US Embassy in Baghdad Attacked With 7 Mortars, No Casualties

Approximately seven mortar rounds landed in the U.S. Embassy compound in Baghdad during an attack early on Friday, a U.S. military official told Reuters, in what appears to be one of the largest attacks against the embassy in recent memory.

It also marked the first time the U.S. embassy had been fired on in more than a year, apparently widening the range of targets after dozens of attacks on military bases housing U.S. forces in Iraq and Syria since mid-October amid fears of broadening conflict in the region.

No group claimed responsibility, but previous attack against U.S. forces have been carried out by Iran-aligned militias which have targeted U.S. interests in Syria and Iraq over Washington’s backing for Israel in its Gaza war.

The U.S. military official, speaking on the condition of anonymity, left open the possibility that more projectiles were fired at the embassy compound but did not land within it.

The official added that the attack caused very minor damage but no injuries.

Explosions were heard near the embassy, in the center of the capital, at about 4 a.m. (0100 GMT) on Friday. Sirens calling on people to take cover were activated.

State media said the attack damaged the headquarters of an Iraqi security agency.

The U.S. military official added that Ain al-Asad air base, which hosts U.S. and other international forces in western Iraq, had also been targeted but the projectiles did not land in the base.

Sheik Ali Damoush, a senior official in the Lebanese group Hezbollah, said in a Friday sermon that attacks by Iran-aligned groups across the Middle East aim to apply pressure for a halt to Israel’s offensive in the Gaza Strip. He did not refer specifically to Friday’s attack.
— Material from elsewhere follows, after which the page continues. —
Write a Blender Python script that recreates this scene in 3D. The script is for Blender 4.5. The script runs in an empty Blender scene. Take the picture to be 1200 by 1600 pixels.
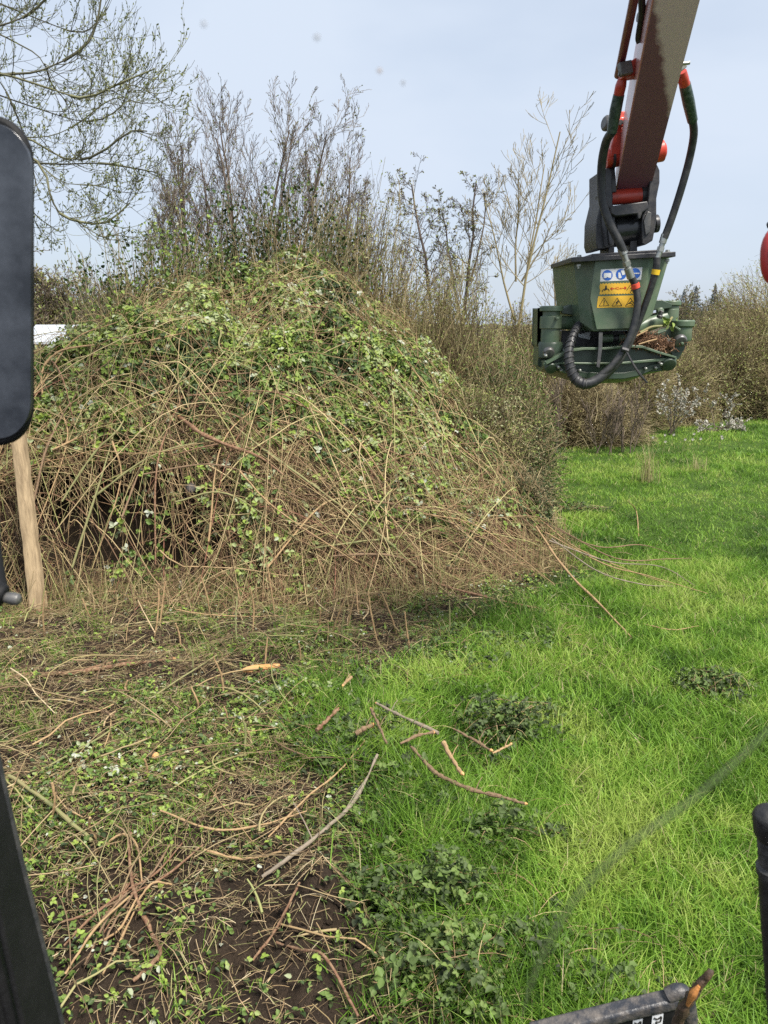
import bpy, math, random
import numpy as np
from mathutils import Vector

# ------------------------------------------------------------------ camera, sky, sun
scene = bpy.context.scene
C = scene.collection
CAM_H, PITCH, FPX = 2.6, math.radians(13.9), 1209.0
cp, sp = math.cos(PITCH), math.sin(PITCH)
cam_d = bpy.data.cameras.new('camera')
cam_d.sensor_fit = 'VERTICAL'; cam_d.sensor_height = 36.0; cam_d.sensor_width = 27.0
cam_d.lens = FPX / 1600.0 * 36.0
cam_d.clip_start = 0.05; cam_d.clip_end = 2000
cam_d.dof.use_dof = True; cam_d.dof.focus_distance = 7.5; cam_d.dof.aperture_fstop = 9.0
cam = bpy.data.objects.new('camera', cam_d); C.objects.link(cam)
cam.location = (0, 0, CAM_H); cam.rotation_euler = (math.pi / 2 - PITCH, 0, 0)
scene.camera = cam

SUN_AZ, SUN_EL = math.radians(140), math.radians(57)
world = bpy.data.worlds.new('World'); scene.world = world; world.use_nodes = True
nt = world.node_tree; nt.nodes.clear()
wo = nt.nodes.new('ShaderNodeOutputWorld'); bg = nt.nodes.new('ShaderNodeBackground')
sky = nt.nodes.new('ShaderNodeTexSky'); sky.sky_type = 'NISHITA'; sky.sun_disc = False
sky.sun_elevation = SUN_EL; sky.sun_rotation = SUN_AZ; sky.dust_density = 2.0; sky.air_density = 1.0
tc = nt.nodes.new('ShaderNodeTexCoord'); mp = nt.nodes.new('ShaderNodeMapping'); mp.inputs['Scale'].default_value = (1.0, 1.0, 2.6)
nz = nt.nodes.new('ShaderNodeTexNoise'); nz.inputs['Scale'].default_value = 1.7; nz.inputs['Detail'].default_value = 5; nz.inputs['Roughness'].default_value = 0.5
rp = nt.nodes.new('ShaderNodeValToRGB'); rp.color_ramp.elements[0].position = 0.33; rp.color_ramp.elements[1].position = 0.66
rp.color_ramp.elements[0].color = (0.55, 0.55, 0.55, 1); rp.color_ramp.elements[1].color = (1, 1, 1, 1)
mx = nt.nodes.new('ShaderNodeMix'); mx.data_type = 'RGBA'
L = nt.links.new
L(tc.outputs['Generated'], mp.inputs['Vector']); L(mp.outputs['Vector'], nz.inputs['Vector']); L(nz.outputs['Fac'], rp.inputs['Fac'])
L(rp.outputs['Color'], mx.inputs[0]); L(sky.outputs['Color'], mx.inputs[6]); mx.inputs[7].default_value = (4.5, 5.1, 6.0, 1)
L(mx.outputs[2], bg.inputs['Color']); bg.inputs['Strength'].default_value = 0.076; L(bg.outputs['Background'], wo.inputs['Surface'])

sun_d = bpy.data.lights.new('sun', 'SUN'); sun_d.energy = 3.7; sun_d.angle = math.radians(15.0); sun_d.color = (1.0, 0.95, 0.87)
sun = bpy.data.objects.new('sun', sun_d); C.objects.link(sun)
tosun = Vector((math.sin(SUN_AZ) * math.cos(SUN_EL), math.cos(SUN_AZ) * math.cos(SUN_EL), math.sin(SUN_EL)))
sun.rotation_euler = tosun.to_track_quat('Z', 'Y').to_euler()
scene.view_settings.view_transform = 'Standard'; scene.view_settings.look = 'None'
scene.view_settings.exposure = 1.06; scene.view_settings.gamma = 1.0
cy = scene.cycles
cy.max_bounces = 5; cy.diffuse_bounces = 2; cy.glossy_bounces = 2; cy.transmission_bounces = 3; cy.transparent_max_bounces = 8
cy.use_denoising = False; cy.caustics_reflective = False; cy.caustics_refractive = False
cy.sample_clamp_indirect = 4.0

# ------------------------------------------------------------------ helpers
def ray(u, v):
    a, b = (u - 600.0) / FPX, (800.0 - v) / FPX
    return a, cp + b * sp, -sp + b * cp
def P(u, v, Y):
    dx, dy, dz = ray(u, v); t = Y / dy
    return np.array((dx * t, Y, CAM_H + dz * t))
def G(u, v):
    dx, dy, dz = ray(u, v); t = -CAM_H / dz
    return np.array((dx * t, dy * t, 0.0))
def PX(n, Y): return n * Y * 0.97 / FPX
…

The dozens of attacks against U.S. forces in Iraq and Syria have been claimed by a group of Iran-aligned Shi’ite Muslim militias operating under the banner of the Islamic Resistance in Iraq.

The U.S. has responded with a series of strikes that have killed at least 15 militants in Iraq and up to seven in Syria.

‘Acts of terrorism’

The attacks pose a challenge for Iraqi Prime Minister Mohammed Shia al-Sudani, who has pledged to protect foreign missions and capitalize on fragile stability to focus on the economy and court foreign investment, including from the United States.

Sudani directed security agencies to pursue the perpetrators, describing them as “unruly, lawless groups that do not in any way represent the will of the Iraqi people,” a statement from his office said.

He also said that undermining Iraq’s stability, reputation and targeting places Iraq has committed to protect were acts of terrorism.

A U.S. embassy spokesperson called on the Iraqi government to do all in its power to protect diplomatic and coalition personnel and facilities.

“We reiterate that we reserve the right to self-defense and to protect our personnel anywhere in the world,” he said.

Aside from its diplomatic staff in Iraq, the United States has about 2,500 troops in the country on a mission it says aims to advise and assist local forces trying to prevent a resurgence of Islamic State, which in 2014 seized large swathes of both countries before being defeated.

Iran-aligned Houthis have been firing at Israel and ships in the Red Sea in a campaign they say aims to support the Palestinians. U.S. warships have shot down several of their projectiles.